Saying inflation is rising prices is akin to saying rain is wet streets. The wet streets are the result of the rain; the rising prices are a result of the inflation of the money supply.

Read the first paragraph of this NY Times article where they acknowledge that the inflation under Carter was created by the Fed printing money: http://www.nytimes.com/2009/05/04/opinion/04meltzer.html?th&emc=th

I have loads of other articles from just the NY Times acknowledging the same thing. Read this long article explaining how the Fed created the inflation by flooded the economy with easy money and cheap credit to swing the 72 election for Nixon: “President Nixon, concerned that high unemployment could cost him re-election in 1972, told (Fed Chairman Arthur) Burns to concentrate on revving up the economy. ‘No one ever lost an election on account of inflation,’ Nixon confidently told him. Burns did as he was directed. An eventual result was runaway inflation…”
http://www.nytimes.com/2008/01/20/magazine/20Ben-Bernanke-t.html?th&emc=th

The evidence goes on and on. From the Roaring 20’s to the Housing Bubble, the expansion of the money and credit supply is the inflation, both across the board and, at times, more specifically in one segment of the economy (stocks in the 90’s; houses in the 00’s).

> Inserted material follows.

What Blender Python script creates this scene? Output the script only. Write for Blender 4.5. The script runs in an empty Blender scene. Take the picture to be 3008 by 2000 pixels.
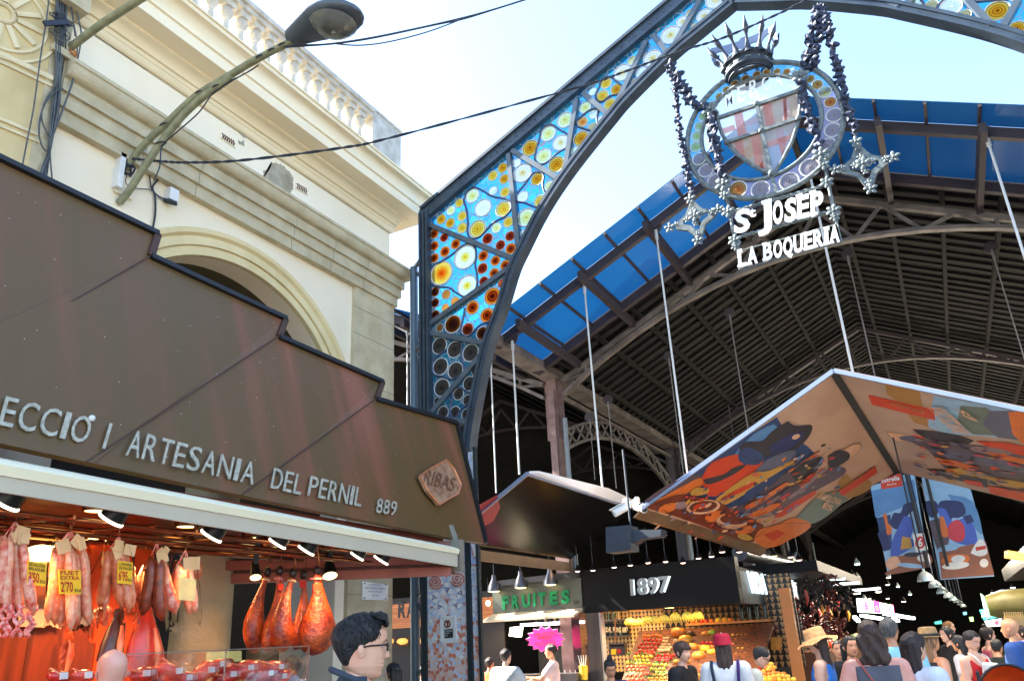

November 3, 2009 at 10:44 am
(8) martin says:

Classical economics DEFINES inflation as the “expansion of money supply (and credit)”. This definition appears to have been first corrupted by David Laidler around 1975, when he stated that:

“Inflation is a process of continuously rising prices, or equivalently, of a continuously falling value in money.”

Of course, “continuously falling value in money” is fiat currency debasement (inflation); so what appears to have happened is that the 2nd part of the “definition” has been conveniently dropped over time, probably for political expediency.

The obvious problem with Laidler’s definition, apart from the fact that Inflation already had a formal, precise meaning, is that prices can change for many reasons, although money supply expansion will almost inevitably lead to price rises over time.